Problem description: Reproduce the listing below exactly. Pictures do not belong in the copy.

Data excerpt:
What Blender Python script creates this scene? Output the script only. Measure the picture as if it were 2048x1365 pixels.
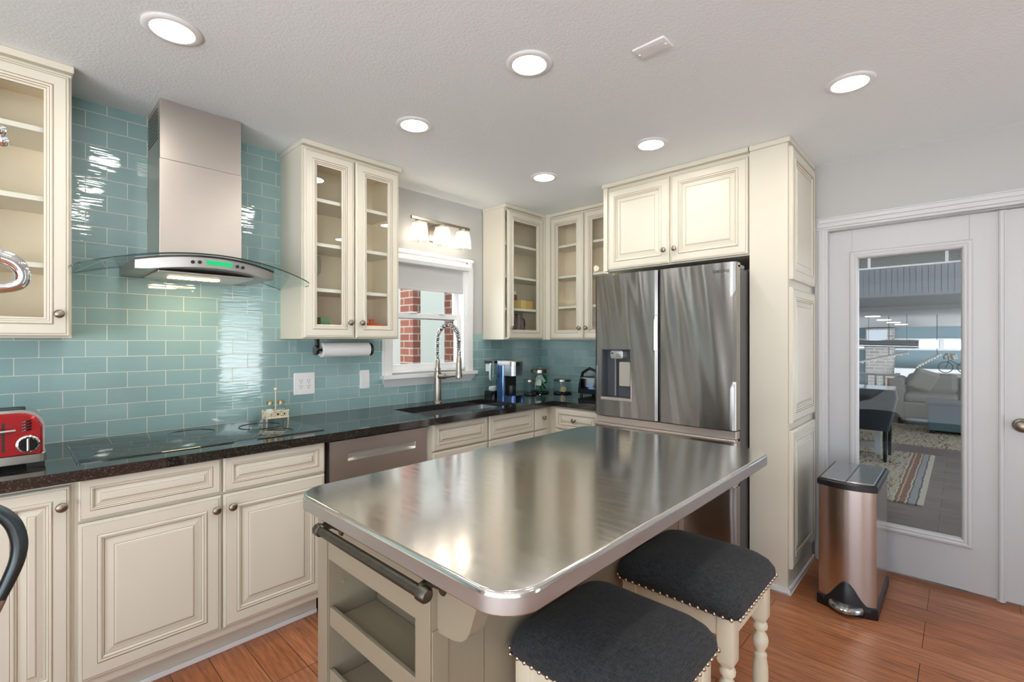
import bpy, bmesh, math, random
from mathutils import Vector, Matrix
random.seed(7)
for o in list(bpy.data.objects): bpy.data.objects.remove(o)
SC = bpy.context.scene
COL = SC.collection
PI = math.pi
# ------------------------------------------------------------------ camera, world, exposure
cam_d = bpy.data.cameras.new('camera'); cam = bpy.data.objects.new('camera', cam_d); COL.objects.link(cam)
cam_d.sensor_width = 36.0; cam_d.lens = 950.0/2048*36; cam_d.clip_start = 0.02
cam.location = (0, -2.89, 1.35); cam.rotation_euler = (PI/2, 0, math.radians(-46.5))
SC.camera = cam
W = bpy.data.worlds.new('world'); SC.world = W; W.use_nodes = True
bg = W.node_tree.nodes['Background']; _n = W.node_tree.nodes; _l = W.node_tree.links      # pale sky; lower half made brighter to light the ceiling
_tc = _n.new('ShaderNodeTexCoord'); _sp = _n.new('ShaderNodeSeparateXYZ'); _cr = _n.new('ShaderNodeValToRGB'); _ma = _n.new('ShaderNodeMapRange')
_ma.inputs[1].default_value = -1; _ma.inputs[2].default_value = 1; _l.new(_tc.outputs['Generated'], _sp.inputs[0]); _l.new(_sp.outputs[2], _ma.inputs[0]); _l.new(_ma.outputs[0], _cr.inputs[0]); _l.new(_cr.outputs[0], bg.inputs[0])
_cr.color_ramp.elements[0].position = 0.47; _cr.color_ramp.elements[0].color = (0.95, 0.985, 1.0, 1); _cr.color_ramp.elements[1].position = 0.53; _cr.color_ramp.elements[1].color = (0.30, 0.345, 0.40, 1)
bg.inputs[1].default_value = 8.0
SC.view_settings.view_transform = 'Standard'; SC.view_settings.look = 'None'; SC.view_settings.gamma = 1
SC.view_settings.exposure = 0.04
try:
    SC.view_settings.use_curve_mapping = False
    SC.cycles.max_bounces = 10; SC.cycles.diffuse_bounces = 5; SC.cycles.glossy_bounces = 5
    SC.cycles.transparent_max_bounces = 24; SC.cycles.sample_clamp_indirect = 6.0
    SC.cycles.caustics_reflective = False; SC.cycles.caustics_refractive = False
except Exception: pass
DOWNLIGHT = 82.0      # radiance of the ceiling lamp diffusers
BULB = 46.0            # vanity bulbs
HOODLAMP = 45.0
# ------------------------------------------------------------------ materials
def lin(c):
    return tuple(((v/255)/12.92 if v/255 <= 0.04045 else ((v/255+0.055)/1.055)**2.4) for v in c)
def newmat(name):
    m = bpy.data.materials.new(name); m.use_nodes = True
    return m, m.node_tree, m.node_tree.nodes, m.node_tree.nodes['Principled BSDF']
def M(name, rgb, rough=0.5, metal=0.0, emit=0.0, spec=0.5, coat=0.0, bump=None, var=0.0, vscale=(8, 8, 8)):
    m, nt, N, b = newmat(name)
    col = lin(rgb)
    b.inputs['Base Color'].default_value = (*col, 1); b.inputs['Roughness'].default_value = rough
    b.inputs['Metallic'].default_value = metal; b.inputs['Specular IOR Level'].default_value = spec
    b.inputs['Coat Weight'].default_value = coat; b.inputs['Coat Roughness'].default_value = 0.05
    if emit:
        b.inputs['Emission Color'].default_value = (*col, 1); b.inputs['Emission Strength'].default_value = emit
    if bump or var:
        tc = N.new('ShaderNodeTexCoord'); mp = N.new('ShaderNodeMapping'); nz = N.new('ShaderNodeTexNoise')
        mp.inputs['Scale'].default_value = vscale; nz.inputs['Scale'].default_value = 1.0; nz.inputs['Detail'].default_value = 4
        nt.links.new(tc.outputs['Object'], mp.inputs[0]); nt.links.new(mp.outputs[0], nz.inputs['Vector'])
        if var:
            mx = N.new('ShaderNodeMix'); mx.data_type = 'RGBA'
            mx.inputs[6].default_value = (*[c*(1-var) for c in col], 1); mx.inputs[7].default_value = (*[min(1, c*(1+var)) for c in col], 1)
            nt.links.new(nz.outputs['Fac'], mx.inputs[0]); nt.links.new(mx.outputs[2], b.inputs['Base Color'])
        if bump:
            bp = N.new('ShaderNodeBump'); bp.inputs['Distance'].default_value = bump; bp.inputs['Strength'].default_value = 1.0
            nt.links.new(nz.outputs['Fac'], bp.inputs['Height']); nt.links.new(bp.outputs[0], b.inputs['Normal'])
    return m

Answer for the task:
What Blender Python script creates this scene? Output the script only. Measure the picture as if it were 2048x1365 pixels.
import bpy, bmesh, math, random
from mathutils import Vector, Matrix
random.seed(7)
for o in list(bpy.data.objects): bpy.data.objects.remove(o)
SC = bpy.context.scene
COL = SC.collection
PI = math.pi
# ------------------------------------------------------------------ camera, world, exposure
cam_d = bpy.data.cameras.new('camera'); cam = bpy.data.objects.new('camera', cam_d); COL.objects.link(cam)
cam_d.sensor_width = 36.0; cam_d.lens = 950.0/2048*36; cam_d.clip_start = 0.02
cam.location = (0, -2.89, 1.35); cam.rotation_euler = (PI/2, 0, math.radians(-46.5))
SC.camera = cam
W = bpy.data.worlds.new('world'); SC.world = W; W.use_nodes = True
bg = W.node_tree.nodes['Background']; _n = W.node_tree.nodes; _l = W.node_tree.links      # pale sky; lower half made brighter to light the ceiling
_tc = _n.new('ShaderNodeTexCoord'); _sp = _n.new('ShaderNodeSeparateXYZ'); _cr = _n.new('ShaderNodeValToRGB'); _ma = _n.new('ShaderNodeMapRange')
_ma.inputs[1].default_value = -1; _ma.inputs[2].default_value = 1; _l.new(_tc.outputs['Generated'], _sp.inputs[0]); _l.new(_sp.outputs[2], _ma.inputs[0]); _l.new(_ma.outputs[0], _cr.inputs[0]); _l.new(_cr.outputs[0], bg.inputs[0])
_cr.color_ramp.elements[0].position = 0.47; _cr.color_ramp.elements[0].color = (0.95, 0.985, 1.0, 1); _cr.color_ramp.elements[1].position = 0.53; _cr.color_ramp.elements[1].color = (0.30, 0.345, 0.40, 1)
bg.inputs[1].default_value = 8.0
SC.view_settings.view_transform = 'Standard'; SC.view_settings.look = 'None'; SC.view_settings.gamma = 1
SC.view_settings.exposure = 0.04
try:
    SC.view_settings.use_curve_mapping = False
    SC.cycles.max_bounces = 10; SC.cycles.diffuse_bounces = 5; SC.cycles.glossy_bounces = 5
    SC.cycles.transparent_max_bounces = 24; SC.cycles.sample_clamp_indirect = 6.0
    SC.cycles.caustics_reflective = False; SC.cycles.caustics_refractive = False
except Exception: pass
DOWNLIGHT = 82.0      # radiance of the ceiling lamp diffusers
BULB = 46.0            # vanity bulbs
HOODLAMP = 45.0
# ------------------------------------------------------------------ materials
def lin(c):
    return tuple(((v/255)/12.92 if v/255 <= 0.04045 else ((v/255+0.055)/1.055)**2.4) for v in c)
def newmat(name):
    m = bpy.data.materials.new(name); m.use_nodes = True
    return m, m.node_tree, m.node_tree.nodes, m.node_tree.nodes['Principled BSDF']
def M(name, rgb, rough=0.5, metal=0.0, emit=0.0, spec=0.5, coat=0.0, bump=None, var=0.0, vscale=(8, 8, 8)):
    m, nt, N, b = newmat(name)
    col = lin(rgb)
    b.inputs['Base Color'].default_value = (*col, 1); b.inputs['Roughness'].default_value = rough
    b.inputs['Metallic'].default_value = metal; b.inputs['Specular IOR Level'].default_value = spec
    b.inputs['Coat Weight'].default_value = coat; b.inputs['Coat Roughness'].default_value = 0.05
    if emit:
        b.inputs['Emission Color'].default_value = (*col, 1); b.inputs['Emission Strength'].default_value = emit
    if bump or var:
        tc = N.new('ShaderNodeTexCoord'); mp = N.new('ShaderNodeMapping'); nz = N.new('ShaderNodeTexNoise')
        mp.inputs['Scale'].default_value = vscale; nz.inputs['Scale'].default_value = 1.0; nz.inputs['Detail'].default_value = 4
        nt.links.new(tc.outputs['Object'], mp.inputs[0]); nt.links.new(mp.outputs[0], nz.inputs['Vector'])
        if var:
            mx = N.new('ShaderNodeMix'); mx.data_type = 'RGBA'
            mx.inputs[6].default_value = (*[c*(1-var) for c in col], 1); mx.inputs[7].default_value = (*[min(1, c*(1+var)) for c in col], 1)
            nt.links.new(nz.outputs['Fac'], mx.inputs[0]); nt.links.new(mx.outputs[2], b.inputs['Base Color'])
        if bump:
            bp = N.new('ShaderNodeBump'); bp.inputs['Distance'].default_value = bump; bp.inputs['Strength'].default_value = 1.0
            nt.links.new(nz.outputs['Fac'], bp.inputs['Height']); nt.links.new(bp.outputs[0], b.inputs['Normal'])
    return m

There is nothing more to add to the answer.